Transcribe every line exactly and omit anything that is a picture.
--- Start ---
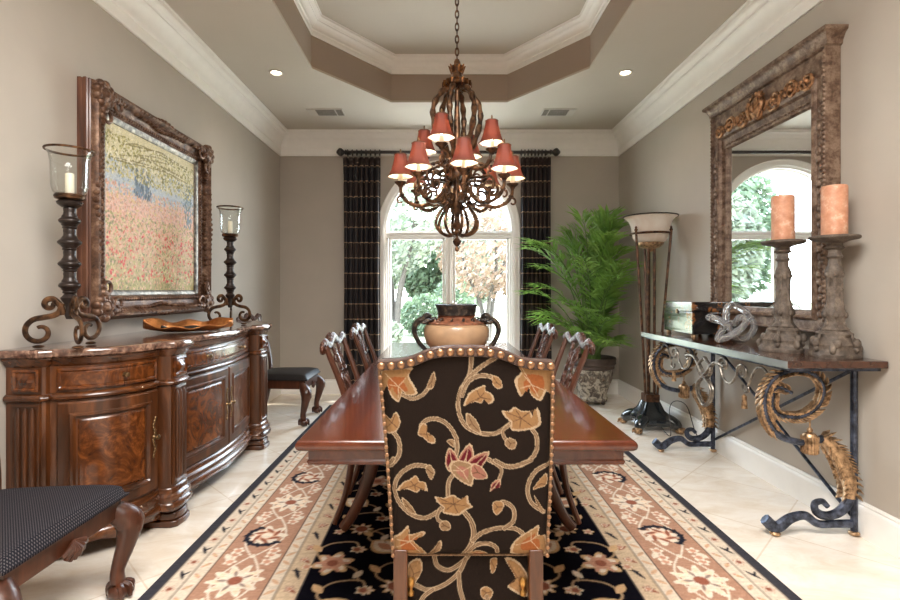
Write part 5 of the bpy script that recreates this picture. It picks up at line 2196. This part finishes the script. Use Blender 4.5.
# ------------------------------------------------------------------ palm in a clay pot
def make_palm():
    t = thing('potted_palm', 'tall green palm in a brown relief clay pot, right back corner', 'plant', (1.67, 5.56, 0))
    MB().lathe([(.14, .045), (.155, .05), (.165, .075), (.150, .095), (.160, .13), (.19, .24), (.215, .36), (.222, .40)], 36).build('pot', M['pot_relief'], t)
    MB().lathe([(.222, .395), (.235, .405), (.232, .43), (.242, .44), (.255, .455), (.25, .485), (.256, .50), (.25, .52), (.235, .522), (.225, .50), (.22, .46)], 36).build('pot_rim', M['pot_rim'], t)
    MB().lathe([(.226, .47), (.12, .482), (.0, .486)], 30).build('soil', M['soil'], t)
    rl = MB()
    for k in range(10):
        a = 2 * PI * k / 10
        rl.tube([((.195 + .02 * w / .1) * math.cos(a + u), (.195 + .02 * w / .1) * math.sin(a + u), .255 + w) for u, w in [(-.28, .10), (-.15, .03), (0, .0), (.15, .03), (.28, .10)]], [.008, .012, .014, .012, .008], 6)
        rl.sphere((.205 * math.cos(a), .205 * math.sin(a), .31), (.022, .022, .024), 8, 6)
    rl.build('pot_garland', M['terracotta'], t)
    for k in range(4):
        a = PI / 4 + k * PI / 2
        MB().sphere((.13 * math.cos(a), .13 * math.sin(a), .024), (.024, .024, .024), 10, 6).build('caster', M['rod'], t)
    MB().lathe([(.15, .040), (.16, .048), (.15, .054), (.0, .054)], 24).build('saucer', M['pot_rim'], t)
    g = random.Random(21)
    for k in range(54):
        inner = k < 20
        low = k >= 40
        az = k * 2.399963 + g.uniform(-.3, .3)
        r0 = g.uniform(.02, .10)
        bx, by = r0 * math.cos(az), r0 * math.sin(az)
        Hh = g.uniform(1.05, 1.50) if inner else (g.uniform(.22, .5) if low else g.uniform(.5, 1.15))
        out = g.uniform(.10, .34) if inner else g.uniform(.28, .55)
        ox, oy = math.cos(az) * out, math.sin(az) * out
        if k in (22, 24, 27, 30, 33):                    # long fronds arching out towards the room
            ox, oy, Hh = -.58 + g.uniform(0, .08), -.36 + g.uniform(-.1, .12), g.uniform(.75, 1.2)
        # fronds lean away from the two walls of the corner
        ox = max(min(ox - .03, .12 - bx), -.56)
        oy = max(min(oy - .04, .10 - by), -.52)
        pts = cat([(bx, by, .47), (bx + ox * .15, by + oy * .15, .47 + Hh * .42), (bx + ox * .45, by + oy * .45, .47 + Hh * .78), (bx + ox * .85, by + oy * .85, .47 + Hh * 1.0), (bx + ox * 1.2, by + oy * 1.2, .47 + Hh * 1.06)], 8)
        st = MB().tube(pts, [.008, .006, .004, .002], 6)
        fr = st.build('frond', M['palm_stem'], t)
        lf = MB()
        m_ = len(pts)
        i0 = int(m_ * .42)
        for i in range(i0, m_):
            if i % 3 == 1:
                continue
            p = pts[i]
            d = (pts[min(i + 1, m_ - 1)] - pts[i - 1]).normalized()
            sd = d.cross(Vector((.15, -.1, 1)))
            sd.normalize()
            upv = sd.cross(d).normalized()
            f = (i - i0) / (m_ - i0)
            L = (.17 + .13 * math.sin(PI * (.1 + .75 * f))) * g.uniform(.85, 1.15)
            for s in (-1, 1):
                dirv = (sd * s * (.95 - .5 * f) + d * (.75 + .4 * f) + upv * g.uniform(.0, .25)).normalized()
                mid = p + dirv * L * .45
                tip = p + dirv * L - Vector((0, 0, L * g.uniform(.10, .30)))
                for q in (mid, tip):
                    q.x = min(q.x, XR - 1.67 - .02)
                    q.y = min(q.y, 5.83 - 5.56)
                wv = dirv.cross(upv)
                wv = wv.normalized() * .0165
                lf.add([p, mid - wv, tip, mid + wv, mid + upv * -.006], [(0, 1, 4), (0, 4, 3), (1, 2, 4), (4, 2, 3)])
        lf.build('leaflets', M['palm'], fr, smooth=0)
    # loose young shoots at the foot
    sh = MB()
    for k in range(10):
        a = g.uniform(0, 2 * PI)
        sh.tube(cat([(.05 * math.cos(a), .05 * math.sin(a), .47), (.06 * math.cos(a), .06 * math.sin(a), .75), (.10 * math.cos(a), .10 * math.sin(a), 1.0)], 4), [.011, .009, .006], 7)
    sh.build('canes', M['palm_stem'], t)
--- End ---
| PROBLEM SOLUTION |
Write part 5 of the bpy script that recreates this picture. It picks up at line 2196. This part finishes the script. Use Blender 4.5.
# ------------------------------------------------------------------ palm in a clay pot
def make_palm():
    t = thing('potted_palm', 'tall green palm in a brown relief clay pot, right back corner', 'plant', (1.67, 5.56, 0))
    MB().lathe([(.14, .045), (.155, .05), (.165, .075), (.150, .095), (.160, .13), (.19, .24), (.215, .36), (.222, .40)], 36).build('pot', M['pot_relief'], t)
    MB().lathe([(.222, .395), (.235, .405), (.232, .43), (.242, .44), (.255, .455), (.25, .485), (.256, .50), (.25, .52), (.235, .522), (.225, .50), (.22, .46)], 36).build('pot_rim', M['pot_rim'], t)
    MB().lathe([(.226, .47), (.12, .482), (.0, .486)], 30).build('soil', M['soil'], t)
    rl = MB()
    for k in range(10):
        a = 2 * PI * k / 10
        rl.tube([((.195 + .02 * w / .1) * math.cos(a + u), (.195 + .02 * w / .1) * math.sin(a + u), .255 + w) for u, w in [(-.28, .10), (-.15, .03), (0, .0), (.15, .03), (.28, .10)]], [.008, .012, .014, .012, .008], 6)
        rl.sphere((.205 * math.cos(a), .205 * math.sin(a), .31), (.022, .022, .024), 8, 6)
    rl.build('pot_garland', M['terracotta'], t)
    for k in range(4):
        a = PI / 4 + k * PI / 2
        MB().sphere((.13 * math.cos(a), .13 * math.sin(a), .024), (.024, .024, .024), 10, 6).build('caster', M['rod'], t)
    MB().lathe([(.15, .040), (.16, .048), (.15, .054), (.0, .054)], 24).build('saucer', M['pot_rim'], t)
    g = random.Random(21)
    for k in range(54):
        inner = k < 20
        low = k >= 40
        az = k * 2.399963 + g.uniform(-.3, .3)
        r0 = g.uniform(.02, .10)
        bx, by = r0 * math.cos(az), r0 * math.sin(az)
        Hh = g.uniform(1.05, 1.50) if inner else (g.uniform(.22, .5) if low else g.uniform(.5, 1.15))
        out = g.uniform(.10, .34) if inner else g.uniform(.28, .55)
        ox, oy = math.cos(az) * out, math.sin(az) * out
        if k in (22, 24, 27, 30, 33):                    # long fronds arching out towards the room
            ox, oy, Hh = -.58 + g.uniform(0, .08), -.36 + g.uniform(-.1, .12), g.uniform(.75, 1.2)
        # fronds lean away from the two walls of the corner
        ox = max(min(ox - .03, .12 - bx), -.56)
        oy = max(min(oy - .04, .10 - by), -.52)
        pts = cat([(bx, by, .47), (bx + ox * .15, by + oy * .15, .47 + Hh * .42), (bx + ox * .45, by + oy * .45, .47 + Hh * .78), (bx + ox * .85, by + oy * .85, .47 + Hh * 1.0), (bx + ox * 1.2, by + oy * 1.2, .47 + Hh * 1.06)], 8)
        st = MB().tube(pts, [.008, .006, .004, .002], 6)
        fr = st.build('frond', M['palm_stem'], t)
        lf = MB()
        m_ = len(pts)
        i0 = int(m_ * .42)
        for i in range(i0, m_):
            if i % 3 == 1:
                continue
            p = pts[i]
            d = (pts[min(i + 1, m_ - 1)] - pts[i - 1]).normalized()
            sd = d.cross(Vector((.15, -.1, 1)))
            sd.normalize()
            upv = sd.cross(d).normalized()
            f = (i - i0) / (m_ - i0)
            L = (.17 + .13 * math.sin(PI * (.1 + .75 * f))) * g.uniform(.85, 1.15)
            for s in (-1, 1):
                dirv = (sd * s * (.95 - .5 * f) + d * (.75 + .4 * f) + upv * g.uniform(.0, .25)).normalized()
                mid = p + dirv * L * .45
                tip = p + dirv * L - Vector((0, 0, L * g.uniform(.10, .30)))
                for q in (mid, tip):
                    q.x = min(q.x, XR - 1.67 - .02)
                    q.y = min(q.y, 5.83 - 5.56)
                wv = dirv.cross(upv)
                wv = wv.normalized() * .0165
                lf.add([p, mid - wv, tip, mid + wv, mid + upv * -.006], [(0, 1, 4), (0, 4, 3), (1, 2, 4), (4, 2, 3)])
        lf.build('leaflets', M['palm'], fr, smooth=0)
    # loose young shoots at the foot
    sh = MB()
    for k in range(10):
        a = g.uniform(0, 2 * PI)
        sh.tube(cat([(.05 * math.cos(a), .05 * math.sin(a), .47), (.06 * math.cos(a), .06 * math.sin(a), .75), (.10 * math.cos(a), .10 * math.sin(a), 1.0)], 4), [.011, .009, .006], 7)
    sh.build('canes', M['palm_stem'], t)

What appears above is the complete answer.